The element of suspense plays a key part in this movie. As the audience, you expect-if not both-that one of them gets caught or that they catch each other. In one particular scene, Billy is tailing Colin, and as the audience you feel like something going to happen and you're hooked. Above all I enjoyed the characters of Billy Costigan (Leonardo DiCaprio) and Colin Sullivan (Matt Damon). For the majority of the movie, they don't even meet. Yet, they are so connected; through Frank Costello (Jack Nicholson), Madolyn (Vera Farmiga), their mutual love interest, and state police department. Billy and Colin themselves are so similar it's scary. They are masters of betrayal and deceit, the only difference is the reason why they become these masters and yet this reason is eerily similar. Colin became a mole to help his figurative father and Billy to live down the reputation of his crooked family. Jack Nicholson's character is fun to watch. He has all the money and power any person would want, and yet, when he could be caught and sent to jail. He still risks everything for his entertainment; his overly inflated ego. One of my favourite lines he says is when he dispassionately executed a woman on a beach, and says to his henchman Mr. French, "She fell funny." This movie shows the childishness of three of these characters. Colin's disgust as he is betrayed by Costello, Billy's fear of having nothing to
trust which leads to his unravelling, and Frank's egotistic personality.
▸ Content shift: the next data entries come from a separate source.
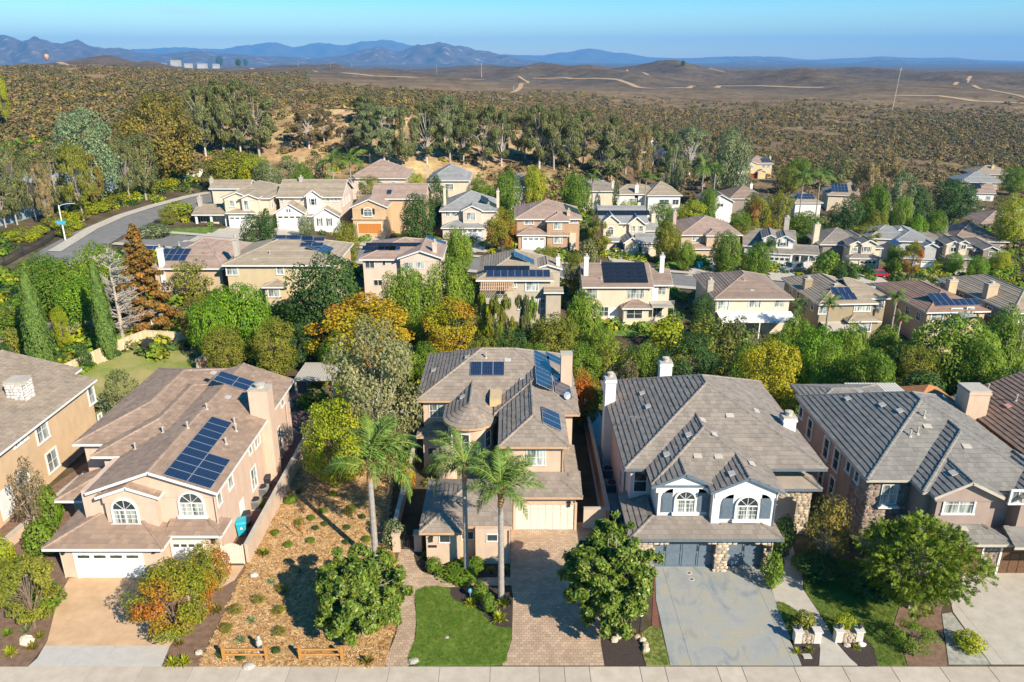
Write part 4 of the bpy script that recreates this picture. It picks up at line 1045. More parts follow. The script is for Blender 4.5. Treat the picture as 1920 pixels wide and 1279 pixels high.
C.vent(C_main['f'], 911, 672); C.vent(C_main['f'], 952, 676, 'flat'); C.vent(C_main['l'], 814, 695, 'flat'); C.vent(C_main['l'], 877, 670, 'flat'); C.vent(C_p1['l'], 980, 709, 'flat'); C.vent(C_tl, 868, 745, 'flat')
d_ = MB(); d_.lathe([(.02, 0), (.25, .06), (.33, .14), (.30, .14), (.02, .03)], 12); dd = d_.build('satellite_dish', M_grey, C.root, C.onplane(C_p1['r'], 1062, 752) + Vector((0, 0, .5)), (R(70), 0, R(30)))
d_ = MB(); d_.tube([(0, 0, -.6), (0, 0, 0)], .03, 6); d_.build('mast', M_grey, C.root, C.onplane(C_p1['r'], 1062, 752) + Vector((0, 0, .5)))
C.finish(tiles=True, t=.062)

for x, y, z in ((5.2, 61.3, 6.1), (3.9, 52.5, 6.2), (4.8, 50.7, 3.1), (-.2, 46.3, 2.9)): m_ = MB(); m_.tube([(cx(x), cy(y), 0), (cx(x), cy(y), z)], .045, 6); m_.build('downpipe', M_trimtan, C.root)
# ---- white house with blue-grey shutters and stone piers
S_D = mk('white_stucco', (.60, .575, .56), (.70, .68, .66), scale=.6, rough=.9, bump=.2, bscale=55, bdist=.01, detail=8)
S_Dshade = stucco('shaded_pinkish_stucco', (.60, .47, .44))  # pinkish white stucco; the tone of its shaded side is put into the colour
D = near_house('white gabled house with blue-grey shutters and grey stained driveway, right of the paver driveway', (15, 55), S_D, (.235, .20, .168), M_bluegrey, 'grey_brown_tile')
dx, dy_ = lambda x: x - 15, lambda y: y - 55
d = lambda x0, x1, y0, y1, z0, z1, m=None: D.vol(dx(x0), dx(x1), dy_(y0), dy_(y1), z0, z1, m)
rD = lambda x0, x1, y0, y1, z, p, ax='y', en=('hip', 'hip'), **k: D.roof(dx(x0), dx(x1), dy_(y0), dy_(y1), z, p, ax, en, **k)
d(8.7, 22.4, 52, 65, -.3, 6.05, S_Dshade); d(8.75, 10.3, 49.85, 52.2, -.3, 6.03, S_Dshade); d(10.3, 18.25, 47.05, 53, -.3, 6.05); d(13.95, 18.25, 46.3, 47.3, 2.9, 6.04)
d(18.6, 22.4, 51.7, 53, -.3, 6.04); d(8.75, 18.2, 46.15, 50, -.3, 2.95, S_Dshade)
D_main = rD(8.2, 22.95, 49.3, 65.6, 6.1, .5, 'y')
D_g0 = rD(9.75, 18.75, 47.0, 57, 6.12, .5, 'y', ('hip', 'gable'))
D_gr = rD(13.7, 18.75, 46.0, 50.5, 6.14, .46, 'y', ('gable', 'gable'), gin=.24); D_gl = rD(9.75, 14.4, 46.75, 51, 6.13, .43, 'y', ('gable', 'gable'), gin=.24)
D_low = low_roof(D, dx(8.1), dx(18.7), dy_(45.0), dy_(46.9), 3.05, .36, True, True, dy_(51), dy_(46.95))
D_tw = low_roof(D, dx(18.3), dx(22.95), dy_(49.6), dy_(51.65), 4.25, .5, False, True)
D.stones('f', dy_(50.1), dx(19.1), dx(22.4), 0, 4.15, hole=lambda x, z: dx(19.7) < x < dx(21.4) and z < 2.5 + math.sqrt(max(0, .72 - (x - dx(20.55)) ** 2)), col=M_stoneD, seed=4, limit=150,
         backs=[(dx(19.1), dx(19.7), 0, 4.15), (dx(21.4), dx(22.4), 0, 4.15), (dx(19.7), dx(21.4), 3.3, 4.15)])
D.stones('r', dx(22.42), dy_(50.12), dy_(52), 0, 4.1, col=M_stoneD, seed=6, limit=60)
hole = lambda x, z: (dx(9.9) < x < dx(14.25) and z < 2.15 + .35 * math.cos((x - dx(12.07)) / 2.2 * 1.5)) or (dx(15.15) < x < dx(17.75) and z < 2.1 + .4 * math.cos((x - dx(16.45)) / 1.3 * 1.5))
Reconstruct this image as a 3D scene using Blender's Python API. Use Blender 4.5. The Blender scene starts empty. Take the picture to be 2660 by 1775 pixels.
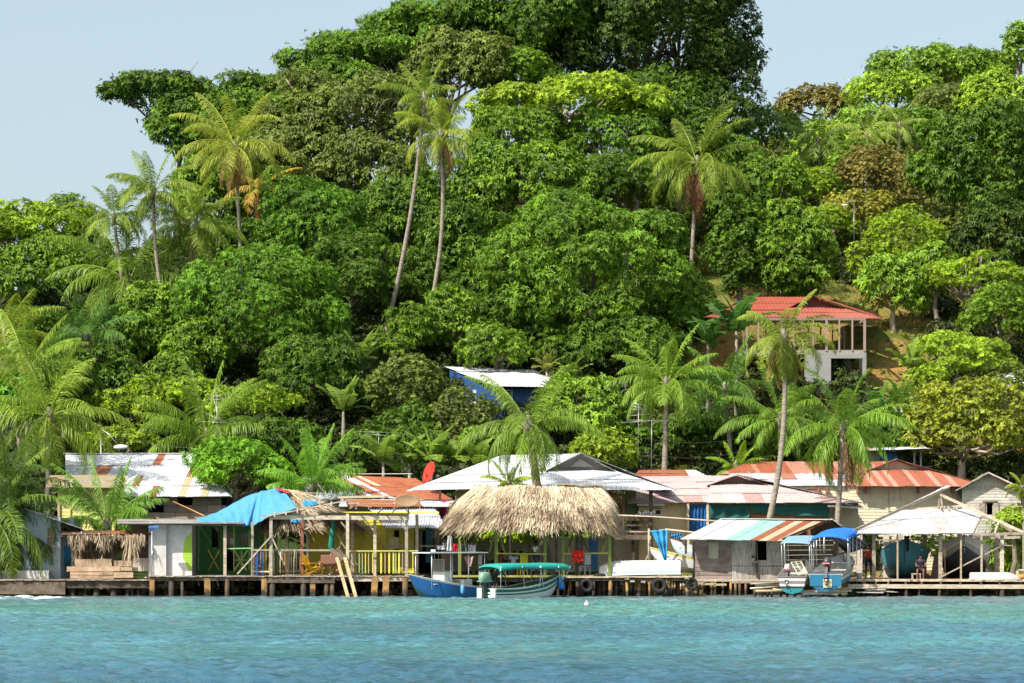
import bpy, math, random
import numpy as np
from mathutils import Vector, Matrix
random.seed(7)
PI = math.pi
F, HZ = 6480.0, 1388.0
sc = bpy.context.scene
COL = bpy.data.collections.new("scene_objects"); sc.collection.children.link(COL)

def P(px, py, Y):                       # photo position at a real distance -> world point
    return Vector(((px-1330)*Y/F, Y, 3+(HZ-py)*Y/F))
def O(x, y, Y): return P(x*1.13191, y*1.13191, Y)
QX = {1: 0, 2: 480, 3: 960, 4: 1300, 5: 1740, 6: 2160}
def Q(r, X, Yz, Y): return P(QX[r]+X/3.734, 1150+Yz/3.734, Y)
def PX(px, Y): return (px-1330)*Y/F
def PZ(py, Y): return 3+(HZ-py)*Y/F
def V(*a): return Vector(a)

# ------------------------------------------------------------------ terrain height
def ground(x, y):
    x = np.asarray(x, float); y = np.asarray(y, float)
    lin = 1.0+0.44*np.maximum(y-142, 0)
    far = 22.1+0.30*(y-190)
    w = 1/(1+np.exp(-(x-14)/4.0))                     # right hill
    lin = np.where(y > 190, (1-w)*lin+w*far, lin)
    capL = 19.0+14.0/(1+np.exp(-(x+30)/5.0))
    cap = capL*(1-w)+(47+0*x)*w
    cap = cap - 0.25*np.maximum(y-240, 0)*(1-w)
    k = 3.0
    h = -k*np.log(np.exp(-np.clip(lin, -50, 80)/k)+np.exp(-cap/k))
    h = np.where(y > 142, h, 1.0)
    und = 0.5*np.sin(x*0.35+1.3)*np.cos(y*0.27)+0.3*np.sin(x*0.8+y*0.6)
    h = h+und*np.clip((y-146)/14, 0, 1)
    shore = -1.6+(y-119.5)*0.36
    h = np.minimum(h, np.maximum(shore, -2.5))
    h = h+0.12*np.sin(x*1.1)*np.sin(y*0.9+x*.3)*np.clip((140-y)/10, 0, 1)
    return h
def gz(x, y): return float(ground(x, y))

# ------------------------------------------------------------------ object helpers
def props(o, label=None, cat=None, group=None, kind=None):
    if label: o["label"] = label
    if cat: o["category"] = cat
    if group: o["group"] = group
    if kind: o["kind"] = kind
    return o
def thing(name, label, cat, loc=(0, 0, 0), group=None, rz=0):
    o = bpy.data.objects.new(name, None); COL.objects.link(o)
    o.empty_display_size = 0.3
    o.location = loc; o.rotation_euler = (0, 0, rz)
    return props(o, label, cat, group)
def link_mesh(name, me, m, parent=None, off=None):
    if m is not None: me.materials.append(m)
    o = bpy.data.objects.new(name, me); COL.objects.link(o)
    if parent is not None: o.parent = parent
    elif off is not None: o.location = off
    return o
def copy_tree(o, parent=None):
    c = o.copy(); COL.objects.link(c)
    if parent is not None: c.parent = parent
    for ch in list(o.children): copy_tree(ch, c)
    return c
def wloc(o):
    v = Vector((0, 0, 0))
    while o is not None: v += Vector(o.location); o = o.parent
    return v

class MB:
    def __init__(s): s.v = []; s.f = []; s.r = []; s.c = []; s.sm = []; s.col = (1, 1, 1); s.rnd = 0.5
    def add(s, vs, fs, rnd=None, col=None, sm=False):
        b = len(s.v); s.v += [tuple(p) for p in vs]
        s.f += [tuple(i+b for i in f) for f in fs]; s.sm += [sm]*len(fs)
        rr = s.rnd if rnd is None else rnd
        if rr == 'r': rr = random.random()
        cc = s.col if col is None else col
        s.r += [rr]*len(vs); s.c += [tuple(cc)]*len(vs)
        return b
    def box(s, c, d, rz=0, rnd='r', col=None):
        x, y, z = d[0]/2, d[1]/2, d[2]/2; ca, sa = math.cos(rz), math.sin(rz)
        vs = [(c[0]+ca*i*x-sa*j*y, c[1]+sa*i*x+ca*j*y, c[2]+k*z) for k in (-1, 1) for j in (-1, 1) for i in (-1, 1)]
        s.add(vs, [(0, 2, 3, 1), (4, 5, 7, 6), (0, 1, 5, 4), (2, 6, 7, 3), (0, 4, 6, 2), (1, 3, 7, 5)], rnd, col)
    def beam(s, p, q, w, h, up=(0, 0, 1), rnd='r', col=None):
        p = Vector(p); q = Vector(q); d = (q-p).normalized(); u = Vector(up)
        if abs(d.dot(u)) > .98: u = Vector((0, 1, 0))
        a = d.cross(u).normalized(); b = a.cross(d).normalized()
        vs = [e+a*(i*w/2)+b*(j*h/2) for e in (p, q) for (i, j) in ((-1, -1), (1, -1), (1, 1), (-1, 1))]
        s.add(vs, [(0, 3, 2, 1), (4, 5, 6, 7), (0, 1, 5, 4), (1, 2, 6, 5), (2, 3, 7, 6), (3, 0, 4, 7)], rnd, col)
    def tube(s, pts, rad, n=8, rnd='r', col=None, cap=True):
        pts = [Vector(p) for p in pts]; m = len(pts)
        if not hasattr(rad, '__len__'): rad = [rad]*m
        vs = []; a = None
        for i, p in enumerate(pts):
            d = (pts[min(i+1, m-1)]-pts[max(i-1, 0)]).normalized()
            if a is None:
                a = d.orthogonal().normalized()
            a = (a-d*a.dot(d)).normalized(); b = d.cross(a)
            for k in range(n):
                t = 2*PI*k/n; vs.append(p+(a*math.cos(t)+b*math.sin(t))*rad[i])
        fs = [(i*n+k, i*n+(k+1) % n, (i+1)*n+(k+1) % n, (i+1)*n+k) for i in range(m-1) for k in range(n)]
        if cap: fs += [tuple(range(n-1, -1, -1)), tuple((m-1)*n+k for k in range(n))]
        s.add(vs, fs, rnd, col, True)
    def poly(s, pts, rnd=None, col=None): s.add(pts, [tuple(range(len(pts)))], rnd, col)
    def prism(s, pts, vec, rnd=None, col=None):
        n = len(pts); vec = Vector(vec)
        vs = [Vector(p) for p in pts]+[Vector(p)+vec for p in pts]
        fs = [tuple(range(n-1, -1, -1)), tuple(range(n, 2*n))]+[(i, (i+1) % n, n+(i+1) % n, n+i) for i in range(n)]
        s.add(vs, fs, rnd, col)
    def ball(s, c, r, nu=12, nv=8, rnd=None, col=None, jit=0, zmin=-1):
        if not hasattr(r, '__len__'): r = (r, r, r)
        vs = []; fs = []
        for j in range(nv+1):
            ph = -PI/2+PI*j/nv
            for i in range(nu):
                t = 2*PI*i/nu; k = 1+random.uniform(-jit, jit)
                vs.append((c[0]+r[0]*k*math.cos(ph)*math.cos(t), c[1]+r[1]*k*math.cos(ph)*math.sin(t), c[2]+r[2]*k*max(zmin, math.sin(ph))))
        for j in range(nv):
            for i in range(nu): fs.append((j*nu+i, j*nu+(i+1) % nu, (j+1)*nu+(i+1) % nu, (j+1)*nu+i))
        s.add(vs, fs, rnd, col, True)
    def torus(s, c, R, r, axis='y', nu=24, nv=10, rnd=None, col=None, flat=1.0):
        vs = []; fs = []
        for i in range(nu):
            t = 2*PI*i/nu
            for j in range(nv):
                ph = 2*PI*j/nv; rr = R+r*math.cos(ph); h = r*flat*math.sin(ph)
                a, b = rr*math.cos(t), rr*math.sin(t)
                vs.append((c[0]+a, c[1]+h, c[2]+b) if axis == 'y' else (c[0]+a, c[1]+b, c[2]+h))
        for i in range(nu):
            for j in range(nv): fs.append((i*nv+j, ((i+1) % nu)*nv+j, ((i+1) % nu)*nv+(j+1) % nv, i*nv+(j+1) % nv))
        s.add(vs, fs, rnd, col, True)
    def grid(s, fn, nu, nv, rnd=None, col=None, sm=True):
        vs = [fn(i/nu, j/nv) for j in range(nv+1) for i in range(nu+1)]
        fs = [(j*(nu+1)+i, j*(nu+1)+i+1, (j+1)*(nu+1)+i+1, (j+1)*(nu+1)+i) for j in range(nv) for i in range(nu)]
        s.add(vs, fs, rnd, col, sm)
    def build(s, name, m, parent=None, bevel=0, solid=0, sub=0, label=None):
        if parent is not None: off = wloc(parent)
        else:
            xs = np.array(s.v); off = Vector(((xs[:, 0].min()+xs[:, 0].max())/2, (xs[:, 1].min()+xs[:, 1].max())/2, xs[:, 2].min()))
        me = bpy.data.meshes.new(name)
        me.from_pydata([(p[0]-off[0], p[1]-off[1], p[2]-off[2]) for p in s.v], [], s.f)
        a = me.attributes.new('rnd', 'FLOAT', 'POINT'); a.data.foreach_set('value', np.array(s.r, dtype=np.float32))
        c = me.attributes.new('Col', 'FLOAT_COLOR', 'POINT')
        cc = np.ones((len(s.v), 4), np.float32); cc[:, :3] = np.array(s.c); c.data.foreach_set('color', cc.ravel())
        me.polygons.foreach_set('use_smooth', np.array(s.sm, dtype=bool))
        me.update()
        o = link_mesh(name, me, m, parent, off)
        if bevel:
            md = o.modifiers.new('b', 'BEVEL'); md.width = bevel; md.segments = 2; md.limit_method = 'ANGLE'
        if sub:
            md = o.modifiers.new('s', 'SUBSURF'); md.levels = sub; md.render_levels = sub
        if solid:
            md = o.modifiers.new('t', 'SOLIDIFY'); md.thickness = solid; md.offset = 0
        if label: o["label"] = label
        return o

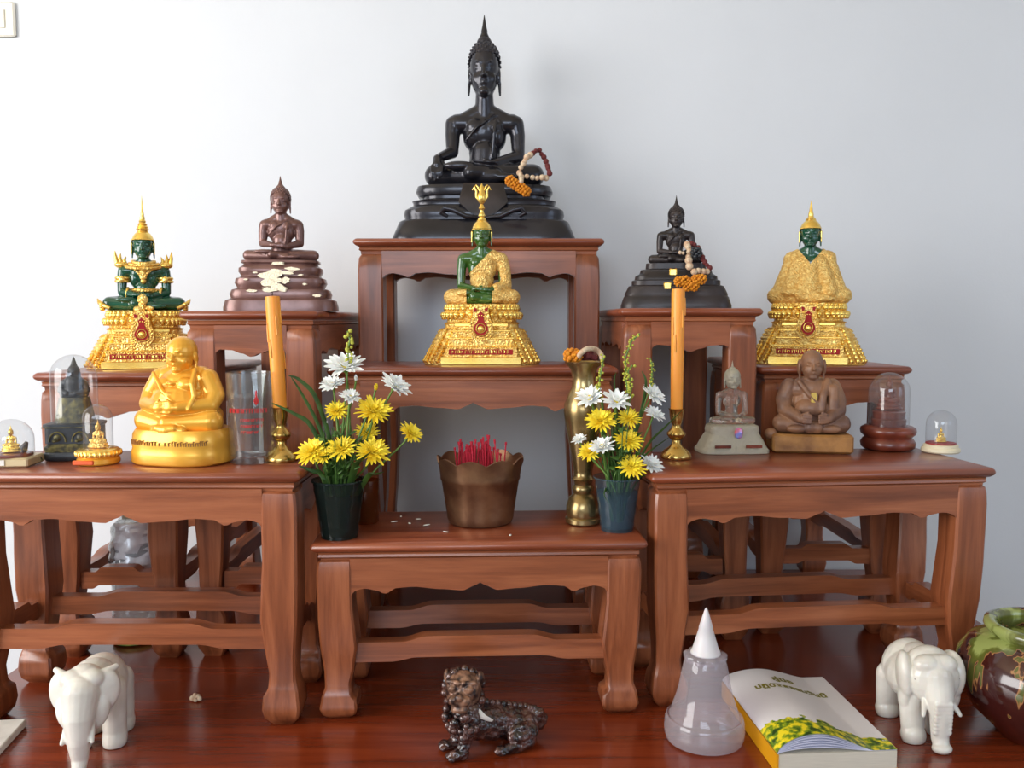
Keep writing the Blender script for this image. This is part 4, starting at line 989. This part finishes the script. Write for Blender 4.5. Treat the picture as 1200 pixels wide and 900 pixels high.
def petal(b, L, w_, M_, n=5, cup_=.25, curl=.0):
    rings = []
    for i in range(n + 1):
        u = i/n; ww = w_*max(.08, (sin(pi*min(1, u*.86 + .1))**.7)); z = cup_*L*u*u - curl*L*max(0, u - .55)**2*4; x = L*u
        th = .00025
        rings.append([(x, -ww/2, z + ww*.12), (x, 0, z - ww*.05), (x, ww/2, z + ww*.12), (x, ww/2, z + ww*.12 + th), (x, 0, z - ww*.05 + th*2), (x, -ww/2, z + ww*.12 + th)])
    b.loft(rings, M=M_)
def bloom(parent, head, R, kind, rr, axis):
    q = Vector(axis).to_track_quat('Z', 'Y').to_matrix().to_4x4(); T = Matrix.Translation(head) @ q
    b = MB()
    if kind == 'white': rows = [(15, 1.0, .20, .22), (13, .86, .55, .24), (9, .62, .95, .24)]; wd = .30
    elif kind == 'yellow': rows = [(20, 1.0, .05, .15), (20, .88, .38, .15), (16, .7, .72, .15), (12, .48, 1.05, .15)]; wd = .2
    else: rows = [(8, .9, 1.25, .3), (7, .8, 1.4, .3)]; wd = .42
    for n, L, tilt, _ in rows:
        for i in range(n):
            a = 2*pi*(i + rr.random()*.5)/n; tl = tilt + rr.uniform(-.12, .12); LL = R*L*rr.uniform(.86, 1.1)
            Mx = T @ Matrix.Rotation(a, 4, 'Z') @ Matrix.Rotation(-tl, 4, 'Y') @ Matrix.Rotation(rr.uniform(-.3, .3), 4, 'X')
            petal(b, LL, R*wd, Mx, cup_=.16, curl=.12)
    b.build('petals', M['white'] if 'white' in kind else M['yellow'], parent, smooth=60)
    if kind == 'white':
        b = MB(); b.ell(T @ Vector((0, 0, R*.12)), R*.2, n=10, k=6); b.build('centre', M['yolk'], parent, smooth=60)
    b = MB(); b.cap(T @ Vector((0, 0, -R*.18)), T @ Vector((0, 0, -R*.06)), R*.10, R*.2, n=8, k=3)
    return b
def flower(cup_c, mouth, px, py, d, Rpx, kind, rr, face, label, grp):
    H = at(px, py, d); R = Rpx*pxm(d)*1.0
    t = thing('chrysanthemum', label, 'flower', cup_c + Vector((mouth[0]*.5, mouth[1]*.5, .012)), 0, grp)
    o = t.location.copy(); h = H - o
    axis = Vector((face[0], face[1], face[2])).normalized()
    calyx = bloom(t, h, R, kind, rr, axis)
    m1 = Vector((mouth[0]*.6, mouth[1]*.6, .070)); pts = []
    p0, p1, p2, p3 = Vector((0, 0, 0)), m1, h - axis*R*1.3 + Vector((0, 0, -.012)), h - axis*R*.15
    for i in range(9):
        u = i/8; pts.append(p0*(1-u)**3 + p1*3*u*(1-u)**2 + p2*3*u*u*(1-u) + p3*u**3)
    calyx.tube(pts, .0013, 7); calyx.build('stem', M['stem'], t, smooth=60); return t
def bouquet(cup_c, spec, rad, side):
    rr = random.Random(31 if side == 'left' else 57)
    nm = {'white': 'white daisy-like chrysanthemum', 'yellow': 'yellow chrysanthemum', 'bud_white': 'small white chrysanthemum bud', 'bud_yellow': 'small yellow chrysanthemum bud'}
    for (px, py, Rp, kind, dd, where) in spec:
        a = rr.uniform(0, 6.28); m_ = (rad*.6*cos(a), rad*.6*sin(a))
        hx = (at(px, py, cup_c.y) - cup_c).x
        f_ = (hx*7 + rr.uniform(-.15, .15), -.62 if kind == 'yellow' else -.40, .55 + rr.uniform(0, .3))
        flower(cup_c, m_, px, py, cup_c.y + dd, Rp, kind, rr, f_, nm[kind] + ' ' + where, 'flowers in the %s cup' % side)
spec = [(405, 432, 25, 'white', .01, 'highest in the left cup'), (390, 453, 17, 'white', 0, 'left of the stems, upper part of the left cup'), (410, 467, 14, 'white', -.012, 'in the upper middle of the left cup'), (462, 454, 21, 'white', 0, 'turned right at the right edge of the left cup'),
  (417, 446, 8, 'bud_white', .005, 'under the highest bloom of the left cup'), (383, 498, 6, 'bud_white', .005, 'low on the left side of the left cup'),
  (395, 482, 15, 'yellow', 0, 'left of middle in the left cup'), (438, 483, 23, 'yellow', -.005, 'large, right of middle in the left cup'), (440, 457, 9, 'bud_yellow', 0, 'between the white blooms of the left cup'), (481, 508, 16, 'yellow', .0, 'farthest right of the left cup, on a long stem'),
  (366, 531, 21, 'yellow', -.01, 'lowest left of the left cup'), (401, 527, 19, 'yellow', -.022, 'low in the middle of the left cup'), (436, 531, 22, 'yellow', -.018, 'low and dense on the right of the left cup'), (430, 507, 15, 'yellow', .012, 'behind the middle of the left cup'), (379, 535, 14, 'yellow', -.016, 'small, between the low blooms of the left cup')]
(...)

This relates to the theme of the movie, that nothing is what it seems. One of the few downsides of this movie is that there are a lot of inconsistent time gaps and there isn't much to show the audience that time has passed except for when the characters say so. A suggestion I have to remedy this downside is that the director could have added filler images showing what that characters-especially Billy-goes through as time goes on. There was one thing I couldn't understand in this movie: why Colin was so fixated on the yellow dome until I read a review on the movie and the critic notes that Scorsese places this dome in the movie to show that he refuses to shy away from the corruption that extends from Costello's nest of vipers to the State House as a commentary on the government. This movie was critically acclaimed and I don't disagree. This is one of the best written, directed, acted movies in a long time. The combination of Scorese's excellent directing and the talent of the actors are perfectly put to use in an extremely clever written masterpiece.